AI governance, ethics, and purpose
AI is a powerful tool, but its impact depends entirely on how it’s implemented. Strong data governance, clear ownership, quality controls, and consistent processes are vital, as without them, organisations risk operational mistakes, bias, or serious reputational damage.
AI doesn’t just analyse data; it magnifies the patterns within it. That means any biases in historical data get baked into AI outputs. A clear example comes from AI recruitment tools . Some models trained on past hiring data ended up favouring male candidates, unintentionally rejecting qualified women. This highlights why ethics can’t be an afterthought. Organisations must establish ethical guidelines and oversight from day one and be clear why they are using AI in the first place.
New AI tools shouldn’t be adopted simply because they are the latest thing. They must solve real business problems or free employees to focus on higher-value work. Done right, AI can eliminate repetitive tasks, boost efficiency, and spark innovation but only when objectives are clearly defined and aligned with broader strategic goals.
Compliance also matters. While not the most glamorous part of AI, following frameworks like the EU AI Act is vital for safe and responsible use. By contrast, the U.S. approach is often called the “wild west” due to its fragmented, reactive, and largely voluntary nature, potentially leaving firms open to significant business risks.
Organisations that integrate best practice in governance, ethics, and compliance early in in their AI journey will be better positioned to navigate future regulations, protect sensitive data, and scale AI responsibly. In other words, getting this right isn’t just about avoiding risk; it’s about creating a foundation for AI so it delivers true value to the business.
Moving beyond the hype
The current AI hype cycle echoes the dot-com bubble of the 1990s, but unlike then, when many companies fell by the wayside when it burst, today’s AI technology is maturing, and organisations that get it right can emerge stronger and transform their industries.
The winners will be those organisations that take the time now to organise and standardise their data, establish practices across the business, and align AI adoption with clear objectives. These companies will be best positioned to capture the long-term rewards that AI promises.

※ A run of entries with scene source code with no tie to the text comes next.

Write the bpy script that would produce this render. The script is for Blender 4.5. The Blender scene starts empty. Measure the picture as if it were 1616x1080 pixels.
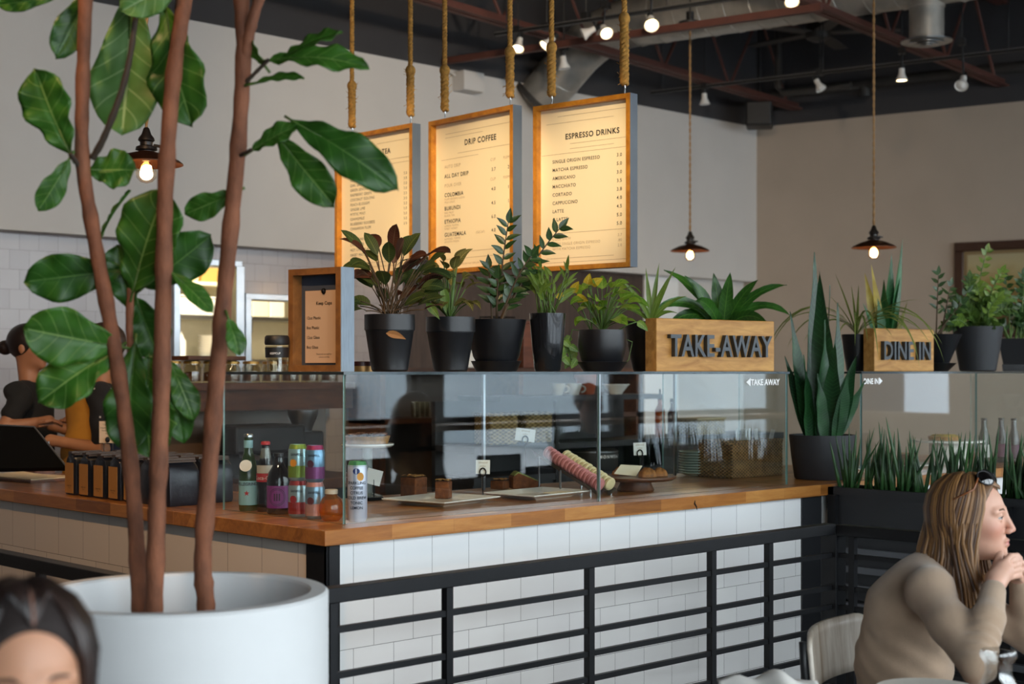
import bpy, math, random
import numpy as np
from mathutils import Vector, Matrix

# ------------------------------------------------------------------ camera
SC = bpy.context.scene
COL = SC.collection
FPX, HX, HY = 2330.0, 808.0, 586.0          # focal length, centre column and horizon row in pixels (1616 wide)
RT = Vector((0.720, -0.694, 0.0))            # camera right
FW = Vector((0.694, 0.720, 0.0))             # camera forward
CAM = Vector((-2.787, -3.735, 1.5))
cam_data = bpy.data.cameras.new('camera')
cam_data.sensor_width = 36.0
cam_data.lens = 36.0 * FPX / 1616.0
cam_data.shift_y = (HY - 540.0) / 1616.0
cam_data.dof.use_dof = True
cam_data.dof.focus_distance = 5.4
cam_data.dof.aperture_fstop = 3.2
cam_data.clip_start = 0.05
cam = bpy.data.objects.new('camera', cam_data)
COL.objects.link(cam)
cam.matrix_world = Matrix(((RT.x, 0, -FW.x, CAM.x), (RT.y, 0, -FW.y, CAM.y), (0, 1, 0, CAM.z), (0, 0, 0, 1)))
SC.camera = cam

# ------------------------------------------------------------------ daylight and exposure
SC.view_settings.view_transform = 'Standard'
SC.view_settings.look = 'None'
SC.view_settings.gamma = 1.0
SC.view_settings.exposure = 0.0
SC.view_settings.use_curve_mapping = False
SC.cycles.use_denoising = True
SC.cycles.max_bounces = 8
SC.cycles.diffuse_bounces = 4
SC.cycles.transparent_max_bounces = 24
SC.cycles.sample_clamp_indirect = 6.0
world = bpy.data.worlds.new('overcast_sky')
world.use_nodes = True
SC.world = world
_bg = world.node_tree.nodes['Background']
_bg.inputs["Color"].default_value = (0.88, 0.94, 1.0, 1)
_bg.inputs['Strength'].default_value = 7.6

def area_light(name, loc, rot, sx, sy, power, color, portal=False):
    d = bpy.data.lights.new(name, 'AREA')
    d.shape = 'RECTANGLE'; d.size = sx; d.size_y = sy; d.energy = power; d.color = color
    if portal:
        d.cycles.is_portal = True
    o = bpy.data.objects.new(name, d); COL.objects.link(o)
    o.location = loc; o.rotation_euler = rot
    return o

def spot_light(name, loc, target, power, color, angle=40, blend=0.6, radius=0.03):
    d = bpy.data.lights.new(name, 'SPOT')
    d.energy = power; d.color = color; d.spot_size = math.radians(angle); d.spot_blend = blend; d.shadow_soft_size = radius
    o = bpy.data.objects.new(name, d); COL.objects.link(o)
    o.location = loc
    o.rotation_euler = (Vector(target) - Vector(loc)).to_track_quat('-Z', 'Y').to_euler()
    return o

def point_light(name, loc, power, color, radius=0.03):
    d = bpy.data.lights.new(name, 'POINT')
    d.energy = power; d.color = color; d.shadow_soft_size = radius
    o = bpy.data.objects.new(name, d); COL.objects.link(o); o.location = loc
    return o

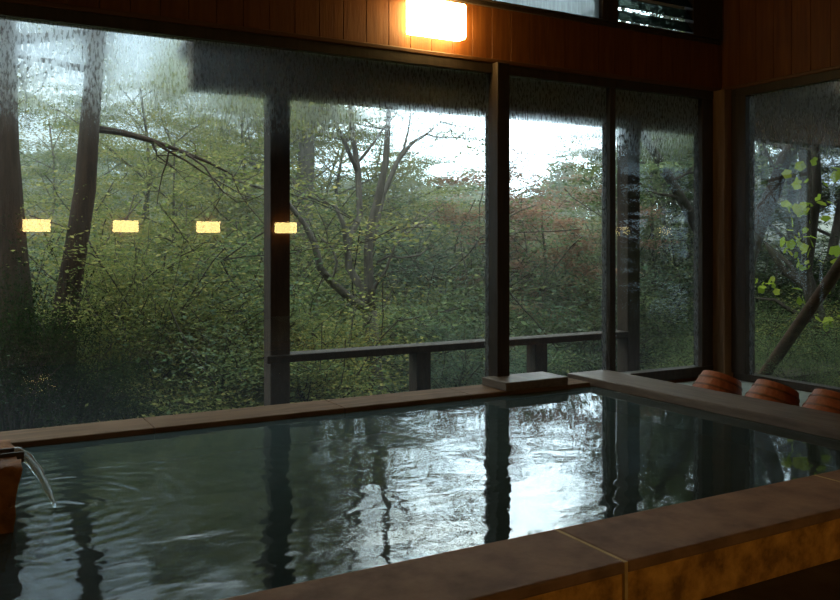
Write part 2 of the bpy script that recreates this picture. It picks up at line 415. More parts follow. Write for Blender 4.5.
# jalousie transom next to the corner
fb = MB(); X0, X1 = 4.30, 5.07
fb.box(X0 - .1, X1 + .32, 4.66, 4.76, TRANS1 - .03, TRANS1); fb.box(X0 - .1, X1 + .32, 4.66, 4.76, TRANS0, TRANS0 + .012)
fb.box(X0 - .1, X0, 4.665, 4.755, TRANS0, TRANS1); fb.box(X1, X1 + .32, 4.665, 4.755, TRANS0, TRANS1)
fr = structure(fb.build(f'window_{n}', M['dark_wood'], bevel=.003, seg=1))
lb = MB()
for k in range(4):
    z = TRANS0 + .03 + k * .095; V = []
    for dy, dz in ((4.672, 0.0), (4.676, -.005), (4.746, .087), (4.742, .092)): V += [(X0, dy, z + dz), (X1, dy, z + dz)]
    lb.add(V, [(0,1,3,2),(2,3,5,4),(4,5,7,6),(6,7,1,0),(0,2,4,6),(1,7,5,3)])
lb.build('louvre', frosted('louvre_glass', (0.03, 0.035, 0.03), (0.22, 0.26, 0.23)), fr)
n += 1
# right wall window
fb = MB()
fb.box(XR - .05, XR + .06, RW0 - .06, 4.555, GLASS_TOP, HEAD); fb.box(XR - .03, XR + .06, RW0 - .06, 4.555, .04, .095)
fb.box(XR - .05, XR + .06, 4.42, 4.555, .095, GLASS_TOP); fb.box(XR - .05, XR + .06, RW0 - .06, RW0, .095, GLASS_TOP)
fr = structure(fb.build(f'window_{n}', M['dark_wood'], bevel=.003, seg=1))
pb = MB(); pb.box(XR - .004, XR + .004, RW0 - .004, 4.424, .09, GLASS_TOP + .004); pb.m[5] = 1
pb.build('pane', [M['clear'], glass_mat('window_glass_right', (4.42,), 'Y')], fr)

# ------------------------------------------------------------------ the bath
bath = empty('stone_bath', (1.4, 3.2, 0), 'wide sunken hot spring bath with brown stone rim under the windows', 'bath')
def part(mb, name, mats, **kw):
    o = mb.build(name, mats, None, **kw); o.parent = bath; o.matrix_parent_inverse = Matrix.Translation((-1.4, -3.2, 0)); return o
b = MB()                                            # lining: floor, sides and a submerged seat along the near side
b.box(L_IN - .1, R_IN + .2, P_OUT + .1, B_OUT - .05, 0.0, 0.012) if False else None
b.box(L_IN - .02, R_IN + .02, P_IN - .02, B_IN + .02, -.62, -.56)
b.box(L_IN - .1, L_IN, P_IN - .02, B_IN + .02, -.6, RIM_Z - .05); b.box(R_IN, R_IN + .1, P_IN - .02, B_IN + .02, -.6, RIM_Z - .05)
b.box(L_IN, R_IN, P_IN - .1, P_IN, -.6, RIM_Z - .05); b.box(L_IN, R_IN, B_IN, B_IN + .1, -.6, RIM_Z - .05)
b.box(L_IN, R_IN, P_IN, P_IN + .34, -.56, -.12)
part(b, 'lining', M['basin'])
# near rim: slabs with pale joints
jn = [-1.7, -.87, .43, 1.73, 3.03, R_OUT]
b = MB(); s_ = MB()
for a, c in zip(jn[:-1], jn[1:]):
    b.box(a + .005, c - .005, P_OUT, P_IN, RIM_Z - .035, RIM_Z)
    s_.box(a + .005, c - .005, P_OUT + .012, P_IN - .05, 0.0, RIM_Z - .035)
for x in jn[1:-1]:
    g_ = MB(); g_.box(x - .006, x + .006, P_OUT + .003, P_IN - .003, 0.0, RIM_Z - .002); part(g_, 'joint', M['grout'])
part(b, 'near_rim', M['rim'], bevel=.008); part(s_, 'outer_side', M['rim_side'], bevel=.004)
b = MB()
jb = [-1.7, -.35, .95, 2.0, 2.85, 3.80]
for a, c in zip(jb[:-1], jb[1:]): b.box(a + .001, c - .001, B_IN, B_OUT, RIM_Z - .065, RIM_Z - .012)
b.box(-1.7, 3.8, B_IN + .03, B_OUT - .01, 0, RIM_Z - .065)
part(b, 'back_rim', M['rim_far'], bevel=.006)
b = MB(); b.box(R_IN, R_OUT, P_IN + .001, B_OUT - .02, RIM_Z - .045, RIM_Z + .012)
b.box(R_IN + .03, R_OUT - .02, P_IN + .001, B_OUT - .03, .041, RIM_Z - .045)
part(b, 'right_rim', M['rim_grey'], bevel=.007)
b = MB(); b.box(-1.7, L_IN, P_IN + .001, B_IN - .001, 0, RIM_Z); part(b, 'left_rim', M['rim'], bevel=.007)
# water
nx, ny = 2, 2
b = MB(); b.box(L_IN, R_IN, P_IN, B_IN, WATER_Z - .02, WATER_Z); b.f = [b.f[1]]; b.m = [0]
tag(b.build('bath_water', M['water']), 'dark rippling hot spring water mirroring the windows', 'water', kind='stuff')

# low block on the back rim at the foot of the window post
b = MB(); b.box(3.10, 3.60, B_IN - .015, B_OUT - .03, RIM_Z - .012, RIM_Z + .042)
tag(b.build('plank_block', M['rim_grey'], bevel=.006), 'flat wooden block lying on the back rim at the window post', 'block')

# ------------------------------------------------------------------ spout with its stream
sp = empty('water_spout', (0.0, 3.35, 0), 'rust crusted spout block pouring hot water into the bath', 'spout')
bm = bmesh.new(); bmesh.ops.create_cube(bm, size=1.0)
bmesh.ops.subdivide_edges(bm, edges=bm.edges[:], cuts=9, use_grid_fill=True)
rg = random.Random(5)
from mathutils import noise as mnoise
for v in bm.verts:
    z01 = v.co.z + .5
    w = .50 - .10 * (1 - z01); 
    x = v.co.x * .56 - .065 + (.06 * (z01 - .5) if v.co.x > 0 else 0)
    p = Vector((x, v.co.y * w, -.05 + z01 * .40))
    nn = mnoise.noise_vector(p * 7) * .022 + mnoise.noise_vector(p * 19) * .008
    v.co = p + nn
me = bpy.data.meshes.new('rock'); bm.to_mesh(me); bm.free(); me.materials.append(M['crust'])
me.polygons.foreach_set('use_smooth', [True] * len(me.polygons))
o = bpy.data.objects.new('rock', me); COL.objects.link(o); o.parent = sp
b = MB()                                        # a small wooden gutter let into the top
b.box(-.2, .265, -.045, .045, .325, .337); b.box(-.2, .265, -.045, -.033, .337, .362); b.box(-.2, .265, .033, .045, .337, .362)
b.build('gutter', M['dark_wood'], sp, bevel=.003)
b = MB(); P0 = Vector((.235, 0, .352)); P1 = POUR - Vector((0, 3.35, 0)); pts = []; rad = []
for i in range(13):
    q = i / 12; p = P0.lerp(P1, q); p.z = P0.z + .004 * q - (P0.z - P1.z) * (q ** 1.9)
    pts.append(p); rad.append(.015 * (1 - q) ** .6 + .006 + .002 * math.sin(i * 2.1))
b.tube(pts, rad, 10)
b.build('water_stream', M['stream'], sp, smooth=True)

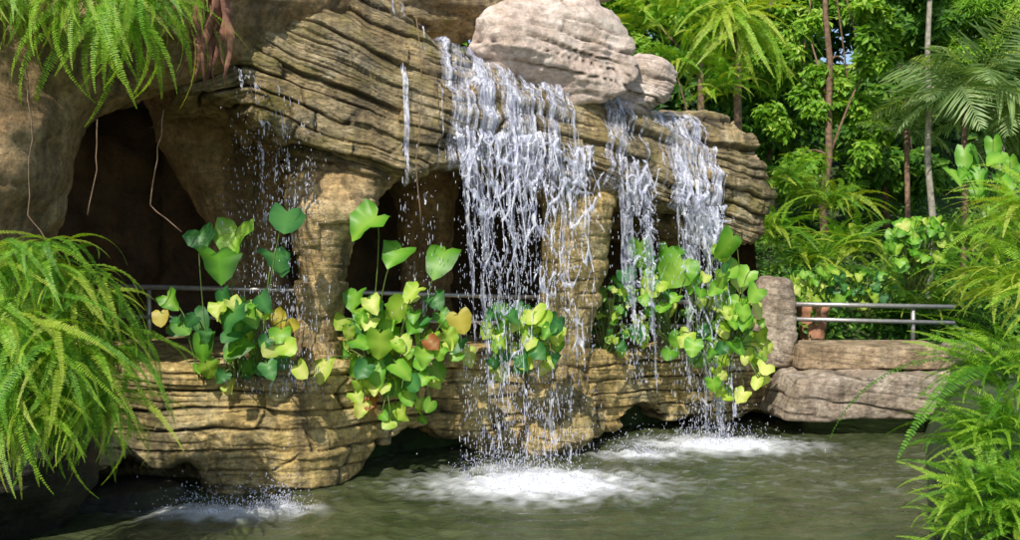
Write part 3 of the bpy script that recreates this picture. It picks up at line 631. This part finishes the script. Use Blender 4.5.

Some key takeaways for businesses are:
1. Clarity and quality of data are essential: Poor input produces poor output.
2. Governance and shared accountability matter: Organisations must define ownership and foster a culture of responsibility.
3. Start small with achievable projects: AI cannot solve all a business’s problems overnight. Beginning with tangible, manageable projects allows organisations to build confidence and capability before scaling.
4. Use operational research to prioritise and optimise AI investment: Modelling and scenario analysis help organisations focus AI on the areas of greatest impact, reducing risk and maximising measurable returns
AI will increasingly be used to test, refine, and strengthen human work, raising quality, consistency, and confidence. The organisations that succeed will not be those chasing every new tool, but those applying disciplined thinking to where and how AI is deployed. By combining strong data foundations with structured OR methodologies, businesses can move beyond experimentation and turn AI ambition into measurable, sustainable results.